Question

1

Answer 1

\[{9x^4\over4y^3}\cdot{3x^2\over8y^5}\]?

Answer 2

yes, sorry didn't know how to put it in equation form!

Answer 3

multiply straight across, and remember that\[x^a\cdot x^b=x^{a+b}\]

Answer 4

27x^6/32y^8 is what I got originally but that's not an option for one of the answers.

Answer 5

well then something is wrong

Answer 6

The options are 6x^2y^2, x^2y^2/6, 6/x^2y^2, and 1/6x^2y^2? O:

Answer 7

is the problem maybe\[{9x^4\over4y^3}\cdot{8y^5\over3x^2}\]?

Answer 8

Oh, wait.
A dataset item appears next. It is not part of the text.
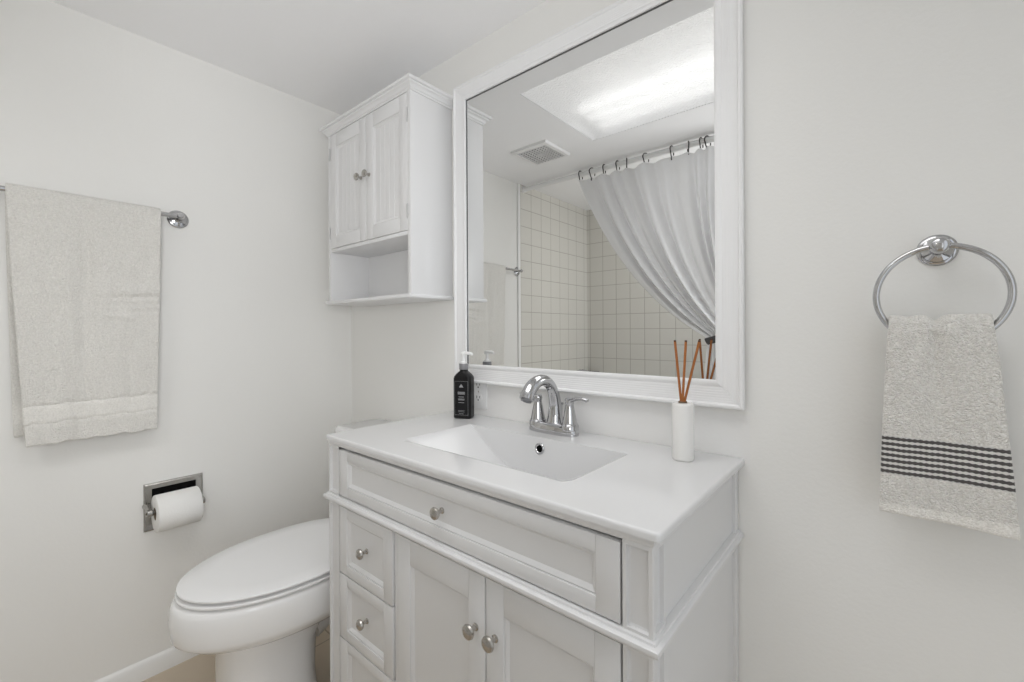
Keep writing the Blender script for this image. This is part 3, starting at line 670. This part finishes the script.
# ------------------------------------------------------------------ terry cloth
def terry(name, c1, c2, scale, strength, bands=None, stripes=None):
    m = mat(name, c1, .95, spec=.15); nt = m.node_tree; b = bsdf(m); b.inputs['Sheen Weight'].default_value = .25; b.inputs['Sheen Roughness'].default_value = .6
    tc = nt.nodes.new('ShaderNodeTexCoord')
    n1 = nt.nodes.new('ShaderNodeTexVoronoi'); n1.inputs['Scale'].default_value = scale; nt.links.new(tc.outputs['Object'], n1.inputs['Vector'])
    n2 = nt.nodes.new('ShaderNodeTexNoise'); n2.inputs['Scale'].default_value = scale*.35; n2.inputs['Detail'].default_value = 5; nt.links.new(tc.outputs['Object'], n2.inputs['Vector'])
    hgt = math_node(nt, 'ADD', math_node(nt, 'MULTIPLY', n1.outputs['Distance'], -.7), n2.outputs['Fac'])
    n3 = nt.nodes.new('ShaderNodeTexNoise'); n3.inputs['Scale'].default_value = scale*.62; n3.inputs['Detail'].default_value = 6; n3.inputs['Roughness'].default_value = .7; nt.links.new(tc.outputs['Object'], n3.inputs['Vector'])
    mr_ = nt.nodes.new('ShaderNodeMapRange'); mr_.inputs['From Min'].default_value = .35; mr_.inputs['From Max'].default_value = .65; nt.links.new(n3.outputs['Fac'], mr_.inputs['Value'])
    mx = nt.nodes.new('ShaderNodeMix'); mx.data_type = 'RGBA'; mx.inputs['A'].default_value = (*c1, 1); mx.inputs['B'].default_value = (*c2, 1)
    nt.links.new(mr_.outputs[0], mx.inputs['Factor']); col = mx.outputs['Result']
    sx = nt.nodes.new('ShaderNodeSeparateXYZ'); nt.links.new(tc.outputs['Object'], sx.inputs[0])
    bp = nt.nodes.new('ShaderNodeBump'); bp.inputs['Distance'].default_value = .004; bp.inputs['Strength'].default_value = strength
    if bands:
        flat = None
        for (z0, z1) in bands:
            k = math_node(nt, 'MULTIPLY', math_node(nt, 'GREATER_THAN', sx.outputs[2], z0), math_node(nt, 'LESS_THAN', sx.outputs[2], z1))
            flat = k if flat is None else math_node(nt, 'MAXIMUM', flat, k)
        nt.links.new(math_node(nt, 'MULTIPLY', math_node(nt, 'SUBTRACT', 1.0, math_node(nt, 'MULTIPLY', flat, .45)), strength), bp.inputs['Strength'])
    if stripes:                               # (z of lowest, pitch, count, colour) woven rows of dark dashes
        zl, pitch, cnt, dark = stripes
        rel = math_node(nt, 'DIVIDE', math_node(nt, 'SUBTRACT', sx.outputs[2], zl), pitch)
        inside = math_node(nt, 'MULTIPLY', math_node(nt, 'GREATER_THAN', rel, 0), math_node(nt, 'LESS_THAN', rel, cnt))
        fr = math_node(nt, 'ABSOLUTE', math_node(nt, 'SUBTRACT', math_node(nt, 'FRACT', rel), .5))
        dash = math_node(nt, 'ABSOLUTE', math_node(nt, 'SUBTRACT', math_node(nt, 'FRACT', math_node(nt, 'MULTIPLY', sx.outputs[0], 145)), .5))
        lim = math_node(nt, 'SUBTRACT', .34, math_node(nt, 'MULTIPLY', dash, .24))
        k = math_node(nt, 'MULTIPLY', inside, math_node(nt, 'LESS_THAN', fr, lim))
        wv = nt.nodes.new('ShaderNodeMix'); wv.data_type = 'RGBA'; nt.links.new(inside, wv.inputs['Factor']); nt.links.new(col, wv.inputs['A']); wv.inputs['B'].default_value = (.70, .685, .66, 1)
        m2 = nt.nodes.new('ShaderNodeMix'); m2.data_type = 'RGBA'; nt.links.new(k, m2.inputs['Factor']); nt.links.new(wv.outputs['Result'], m2.inputs['A']); m2.inputs['B'].default_value = (*dark, 1); col = m2.outputs['Result']
        hgt = math_node(nt, 'ADD', math_node(nt, 'MULTIPLY', hgt, math_node(nt, 'SUBTRACT', 1.0, math_node(nt, 'MULTIPLY', inside, .8))), math_node(nt, 'MULTIPLY', k, .5))
    nt.links.new(col, b.inputs['Base Color'])
    nt.links.new(hgt, bp.inputs['Height']); nt.links.new(bp.outputs[0], b.inputs['Normal'])
    return m
def solid(o, t, off=0, sub=0):
    m = o.modifiers.new('thick', 'SOLIDIFY'); m.thickness = t; m.offset = off
    if sub: s_ = o.modifiers.new('sub', 'SUBSURF'); s_.levels = sub; s_.render_levels = sub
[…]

Dang it, the multiplication sign should have been a division sign, whoops.

Answer 9

the rule is\[{a\over b}\div{c\over d}={a\over b}\cdot{d\over c}\]so in this case we have\[{9x^4\over4y^3}\div{3x^2\over8y^5}={9x^4\over4y^3}\cdot{8y^5\over3x^2}\]

Answer 10

now can you solve it?

Answer 11

Oh, so it's flipped? Yeah, I can solve it now. Thanks. (:

Answer 12

more properly stated:
"dividing by a fraction is the same as multiplying by its reciprocal"
-yep, that's the rule
you're welcome :D